Blog # 92… April 2019

China has been much on our minds lately and not in a particularly good way – Huawei, political prisoners caught in the middle of trade wars, canola - seemed a good time for seeing an Ai WeiWei show and tuning in to his sense and sensibility.

The Gardiner Museum continues its creative programming with Unbroken, running until June 9, a small and delicious sample of artist/activist Ai’s work using ceramics as his medium.
Ai flashed across the art world a few years ago when he purposely dropped a Han dynasty vase, (there’s a photo of him doing this) smashing it as a symbol of how he wanted to smash conventions and up-end cultural conventions and materials in his native China. It also references the destruction of many art works during the Cultural Revolution. Obviously, this, along with other acts of rebellion against tradition angered many people, in China particularly.  Ai was imprisoned and now lives in exile in Berlin.

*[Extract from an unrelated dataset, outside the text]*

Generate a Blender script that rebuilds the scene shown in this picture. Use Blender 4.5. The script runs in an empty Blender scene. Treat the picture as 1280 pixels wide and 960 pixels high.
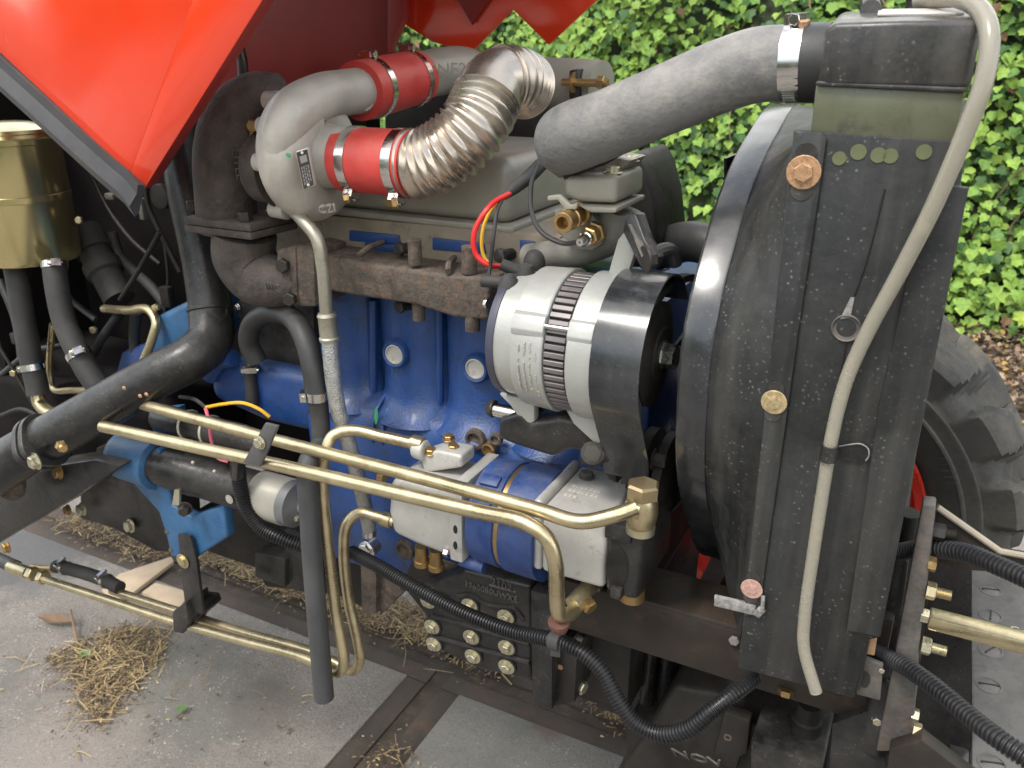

The centerpiece of the show is a tall pillar composed of six large blue and white vases. On first glance, they look like conventional designs, but closer up, the images emerge as scenes of lines of refugees marching across desolate landscapes or camps of tents and children playing in the dust. Using the familiar colours and shape leads us to expect one thing and be shocked by what we see, more effective than columns of print.  










The famous sunflower seeds, each created individually by a pair of hands, appear again (they were in the Tate modern a few years ago and at the AGO too).  This time, they form a pyramid against a background of a series of large Lego panels featuring digitized images of the animals of the Chinese zodiac.




Most of the objets in the show speak in ways both whimsical and serious to boundaries, both real and symbolic, social justice abuses, freedom of speech, and repression of dissent. Two delicately crafted pairs of handcuffs, one in rosewood, the other jade remind us that Ai has direct experience with repression.  He’s paid the price for expressing his ideas, both with time in prison and being forced to live away from his homeland. 

I enjoyed this show with Marian Kenny, a dear friend who died a few days later. This is for her.